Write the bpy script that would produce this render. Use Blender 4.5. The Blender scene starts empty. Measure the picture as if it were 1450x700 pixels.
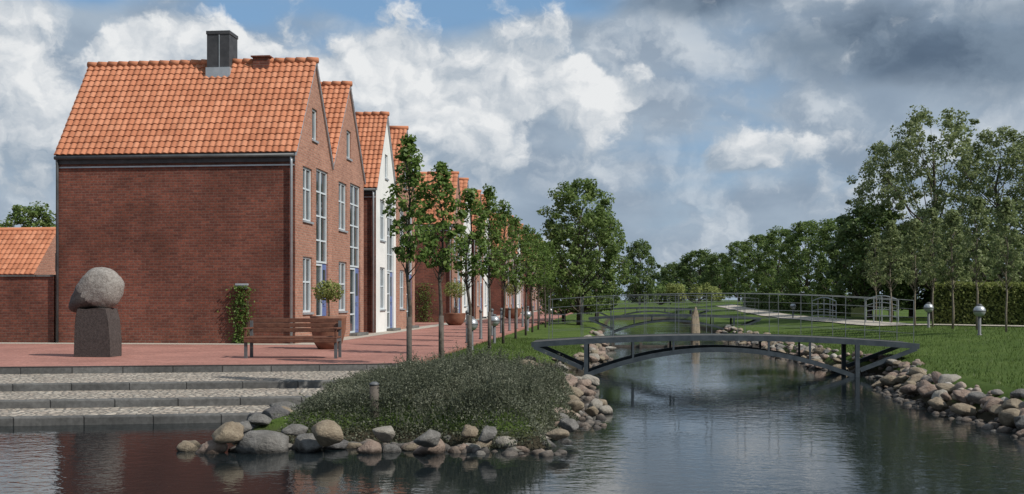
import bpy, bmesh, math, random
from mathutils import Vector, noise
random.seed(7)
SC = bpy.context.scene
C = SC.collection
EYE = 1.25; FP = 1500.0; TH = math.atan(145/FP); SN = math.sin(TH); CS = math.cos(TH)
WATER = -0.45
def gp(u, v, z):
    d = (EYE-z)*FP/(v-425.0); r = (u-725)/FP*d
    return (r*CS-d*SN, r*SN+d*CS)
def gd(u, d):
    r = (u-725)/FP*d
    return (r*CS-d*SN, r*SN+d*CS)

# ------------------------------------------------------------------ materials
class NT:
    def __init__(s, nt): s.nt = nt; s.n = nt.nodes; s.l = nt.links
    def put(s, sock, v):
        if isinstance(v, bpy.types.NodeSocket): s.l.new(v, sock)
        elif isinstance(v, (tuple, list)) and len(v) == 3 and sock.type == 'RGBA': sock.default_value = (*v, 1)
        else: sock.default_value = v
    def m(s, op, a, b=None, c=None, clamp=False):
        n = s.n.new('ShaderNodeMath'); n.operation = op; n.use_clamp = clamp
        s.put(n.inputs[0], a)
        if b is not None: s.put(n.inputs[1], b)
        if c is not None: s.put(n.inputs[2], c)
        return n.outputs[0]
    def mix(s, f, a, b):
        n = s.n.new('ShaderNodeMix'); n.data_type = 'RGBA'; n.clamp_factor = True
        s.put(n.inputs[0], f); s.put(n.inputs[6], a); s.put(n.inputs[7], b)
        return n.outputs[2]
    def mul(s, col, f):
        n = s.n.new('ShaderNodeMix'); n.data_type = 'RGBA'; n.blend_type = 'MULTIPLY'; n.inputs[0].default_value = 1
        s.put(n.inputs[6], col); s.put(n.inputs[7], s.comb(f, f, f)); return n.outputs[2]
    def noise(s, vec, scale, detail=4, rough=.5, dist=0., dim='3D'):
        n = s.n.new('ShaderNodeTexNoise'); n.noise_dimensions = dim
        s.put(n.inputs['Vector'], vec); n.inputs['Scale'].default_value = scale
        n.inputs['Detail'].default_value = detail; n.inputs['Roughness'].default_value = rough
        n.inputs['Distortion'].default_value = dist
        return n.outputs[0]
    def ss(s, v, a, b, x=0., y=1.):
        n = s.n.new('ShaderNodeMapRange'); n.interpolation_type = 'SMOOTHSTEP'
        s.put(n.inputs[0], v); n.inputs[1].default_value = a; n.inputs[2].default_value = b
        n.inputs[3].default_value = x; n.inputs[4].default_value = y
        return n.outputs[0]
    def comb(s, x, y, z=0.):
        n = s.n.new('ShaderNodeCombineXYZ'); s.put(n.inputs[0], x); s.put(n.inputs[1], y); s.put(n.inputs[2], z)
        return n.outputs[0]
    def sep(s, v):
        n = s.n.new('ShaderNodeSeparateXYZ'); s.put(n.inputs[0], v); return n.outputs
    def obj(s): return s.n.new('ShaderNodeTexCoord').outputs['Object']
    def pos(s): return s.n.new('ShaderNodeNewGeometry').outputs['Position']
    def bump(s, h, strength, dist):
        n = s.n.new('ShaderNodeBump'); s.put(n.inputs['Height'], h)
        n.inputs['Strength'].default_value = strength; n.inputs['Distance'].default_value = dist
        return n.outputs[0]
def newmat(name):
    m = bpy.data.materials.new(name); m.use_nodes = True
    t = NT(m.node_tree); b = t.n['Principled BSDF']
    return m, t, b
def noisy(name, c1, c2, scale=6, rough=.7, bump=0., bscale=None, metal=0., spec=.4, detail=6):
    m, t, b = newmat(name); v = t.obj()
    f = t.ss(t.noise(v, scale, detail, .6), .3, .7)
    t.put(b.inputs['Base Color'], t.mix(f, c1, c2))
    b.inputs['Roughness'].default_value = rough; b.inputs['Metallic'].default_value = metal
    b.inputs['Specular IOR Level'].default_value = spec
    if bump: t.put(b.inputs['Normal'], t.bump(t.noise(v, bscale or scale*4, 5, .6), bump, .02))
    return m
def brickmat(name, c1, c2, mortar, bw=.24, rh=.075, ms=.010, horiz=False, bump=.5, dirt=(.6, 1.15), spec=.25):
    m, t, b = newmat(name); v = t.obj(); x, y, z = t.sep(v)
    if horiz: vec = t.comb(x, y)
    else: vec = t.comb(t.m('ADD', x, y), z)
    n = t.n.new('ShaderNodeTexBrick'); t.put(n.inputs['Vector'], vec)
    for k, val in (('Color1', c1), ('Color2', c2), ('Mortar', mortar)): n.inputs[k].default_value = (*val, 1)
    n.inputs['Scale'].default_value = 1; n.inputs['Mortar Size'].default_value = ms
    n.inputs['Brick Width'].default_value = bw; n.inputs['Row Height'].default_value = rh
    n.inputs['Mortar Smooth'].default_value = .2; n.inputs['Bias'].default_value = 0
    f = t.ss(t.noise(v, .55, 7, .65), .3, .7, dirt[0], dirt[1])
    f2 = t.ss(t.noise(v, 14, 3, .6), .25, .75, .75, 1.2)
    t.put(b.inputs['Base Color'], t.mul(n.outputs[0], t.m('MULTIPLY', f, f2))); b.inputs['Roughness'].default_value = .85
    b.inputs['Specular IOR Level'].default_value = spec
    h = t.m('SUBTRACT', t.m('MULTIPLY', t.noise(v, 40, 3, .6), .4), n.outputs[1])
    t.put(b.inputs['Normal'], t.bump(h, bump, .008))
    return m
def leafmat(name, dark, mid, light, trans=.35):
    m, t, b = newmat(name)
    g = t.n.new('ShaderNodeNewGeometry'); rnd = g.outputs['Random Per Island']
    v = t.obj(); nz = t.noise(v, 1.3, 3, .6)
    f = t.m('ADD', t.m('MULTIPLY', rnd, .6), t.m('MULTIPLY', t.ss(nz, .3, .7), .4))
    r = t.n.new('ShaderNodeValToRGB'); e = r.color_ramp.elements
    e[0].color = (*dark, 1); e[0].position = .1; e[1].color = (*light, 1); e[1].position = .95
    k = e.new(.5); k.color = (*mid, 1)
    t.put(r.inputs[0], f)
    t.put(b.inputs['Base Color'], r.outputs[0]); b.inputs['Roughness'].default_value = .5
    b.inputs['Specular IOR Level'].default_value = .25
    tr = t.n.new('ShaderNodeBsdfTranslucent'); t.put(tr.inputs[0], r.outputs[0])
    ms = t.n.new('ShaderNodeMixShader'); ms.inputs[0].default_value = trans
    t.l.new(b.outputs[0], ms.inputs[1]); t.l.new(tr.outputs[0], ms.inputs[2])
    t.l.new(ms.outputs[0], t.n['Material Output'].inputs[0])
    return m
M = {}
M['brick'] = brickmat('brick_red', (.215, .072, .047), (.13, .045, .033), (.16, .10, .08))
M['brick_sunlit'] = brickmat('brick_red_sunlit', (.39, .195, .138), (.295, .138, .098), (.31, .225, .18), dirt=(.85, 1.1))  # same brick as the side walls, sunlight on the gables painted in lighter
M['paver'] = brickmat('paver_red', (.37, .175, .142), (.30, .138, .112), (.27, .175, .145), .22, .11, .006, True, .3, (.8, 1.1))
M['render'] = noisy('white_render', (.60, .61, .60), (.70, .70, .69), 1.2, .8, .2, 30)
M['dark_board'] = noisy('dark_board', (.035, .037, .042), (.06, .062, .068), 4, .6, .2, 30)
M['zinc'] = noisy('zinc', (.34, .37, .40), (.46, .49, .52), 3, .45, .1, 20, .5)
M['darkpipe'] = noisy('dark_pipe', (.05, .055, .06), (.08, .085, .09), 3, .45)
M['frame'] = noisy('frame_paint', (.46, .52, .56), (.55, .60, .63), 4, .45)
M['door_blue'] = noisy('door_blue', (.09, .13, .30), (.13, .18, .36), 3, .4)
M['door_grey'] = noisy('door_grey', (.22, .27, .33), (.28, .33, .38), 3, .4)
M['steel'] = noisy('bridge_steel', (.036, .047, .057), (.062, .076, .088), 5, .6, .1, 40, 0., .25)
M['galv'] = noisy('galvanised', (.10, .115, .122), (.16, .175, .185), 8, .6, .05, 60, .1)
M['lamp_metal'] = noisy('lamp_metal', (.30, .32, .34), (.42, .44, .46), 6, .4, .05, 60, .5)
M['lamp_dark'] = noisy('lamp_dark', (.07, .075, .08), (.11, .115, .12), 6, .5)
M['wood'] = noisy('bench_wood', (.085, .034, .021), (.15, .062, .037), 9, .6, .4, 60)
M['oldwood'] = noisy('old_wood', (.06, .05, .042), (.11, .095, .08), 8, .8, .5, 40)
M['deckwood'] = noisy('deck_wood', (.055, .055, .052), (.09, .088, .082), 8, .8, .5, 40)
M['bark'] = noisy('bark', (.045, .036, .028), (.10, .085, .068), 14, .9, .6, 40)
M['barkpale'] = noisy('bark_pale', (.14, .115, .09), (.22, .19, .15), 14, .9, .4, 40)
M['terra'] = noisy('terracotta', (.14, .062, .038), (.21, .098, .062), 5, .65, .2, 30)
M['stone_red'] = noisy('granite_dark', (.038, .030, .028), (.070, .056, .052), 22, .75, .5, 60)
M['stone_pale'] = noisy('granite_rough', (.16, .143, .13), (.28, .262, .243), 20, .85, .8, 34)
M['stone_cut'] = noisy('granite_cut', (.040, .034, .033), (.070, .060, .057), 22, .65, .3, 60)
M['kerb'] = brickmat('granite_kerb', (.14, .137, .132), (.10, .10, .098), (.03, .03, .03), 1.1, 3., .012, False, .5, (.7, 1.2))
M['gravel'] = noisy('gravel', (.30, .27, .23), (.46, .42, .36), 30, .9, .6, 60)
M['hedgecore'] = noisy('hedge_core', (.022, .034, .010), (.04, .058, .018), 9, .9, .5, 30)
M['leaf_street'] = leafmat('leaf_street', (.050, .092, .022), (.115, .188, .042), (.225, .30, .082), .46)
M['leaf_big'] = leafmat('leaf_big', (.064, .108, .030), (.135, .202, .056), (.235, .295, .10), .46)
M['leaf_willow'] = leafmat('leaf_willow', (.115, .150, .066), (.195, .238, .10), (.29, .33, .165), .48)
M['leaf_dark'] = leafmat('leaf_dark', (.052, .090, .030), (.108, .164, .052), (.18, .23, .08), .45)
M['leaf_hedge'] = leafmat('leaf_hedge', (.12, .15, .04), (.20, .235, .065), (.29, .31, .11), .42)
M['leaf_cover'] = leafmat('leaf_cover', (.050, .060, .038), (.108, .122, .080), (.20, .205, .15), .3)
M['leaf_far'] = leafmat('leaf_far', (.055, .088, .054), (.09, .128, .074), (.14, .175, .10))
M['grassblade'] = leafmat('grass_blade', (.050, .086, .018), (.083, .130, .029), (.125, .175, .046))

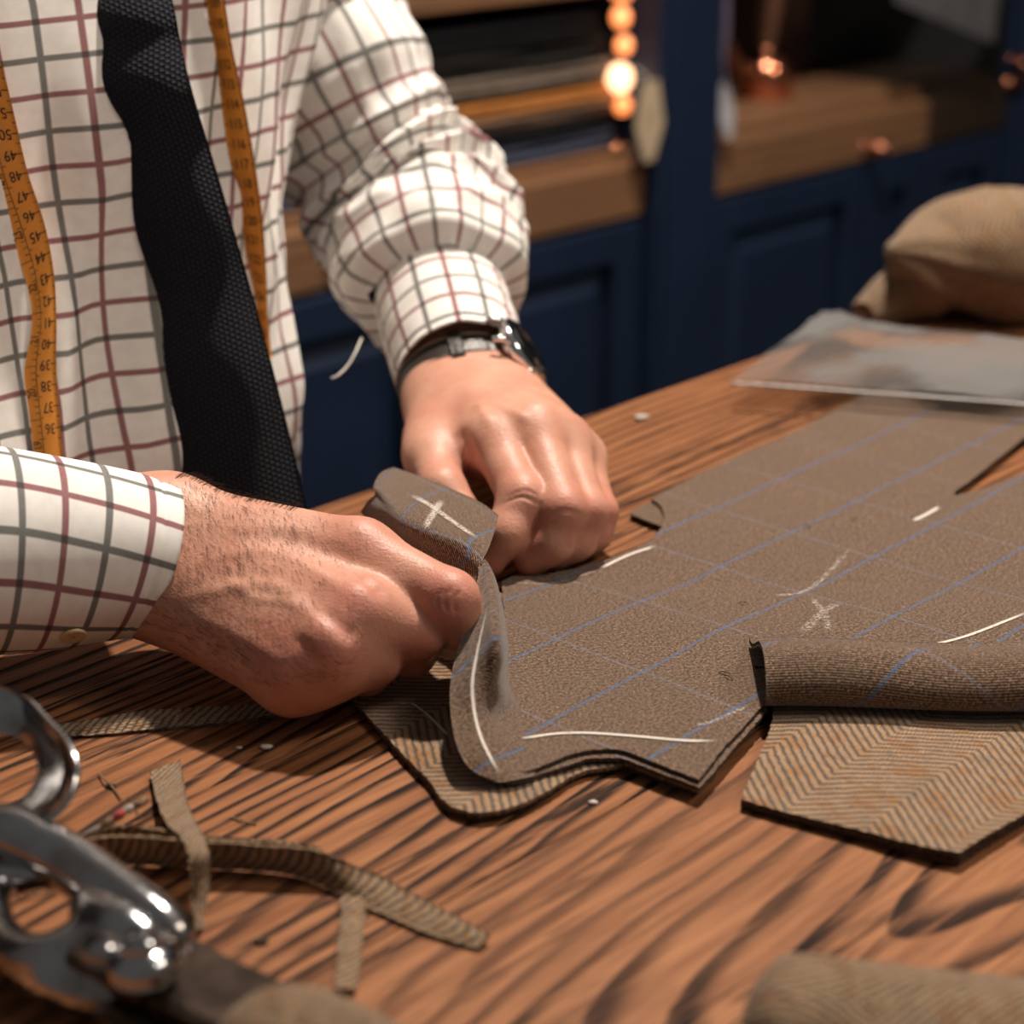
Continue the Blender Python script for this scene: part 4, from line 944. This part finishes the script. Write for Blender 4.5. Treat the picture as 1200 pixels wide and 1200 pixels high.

========================================

**Exercise goal:**
Show each line holding the word "this".

**Solution:**
Write the bpy script that would produce this render. Use Blender 4.5. The Blender scene starts empty. Measure the picture as if it were 1450x700 pixels.
Continue the Blender Python script for this scene: part 4, from line 944. This part finishes the script. Write for Blender 4.5. Treat the picture as 1200 pixels wide and 1200 pixels high.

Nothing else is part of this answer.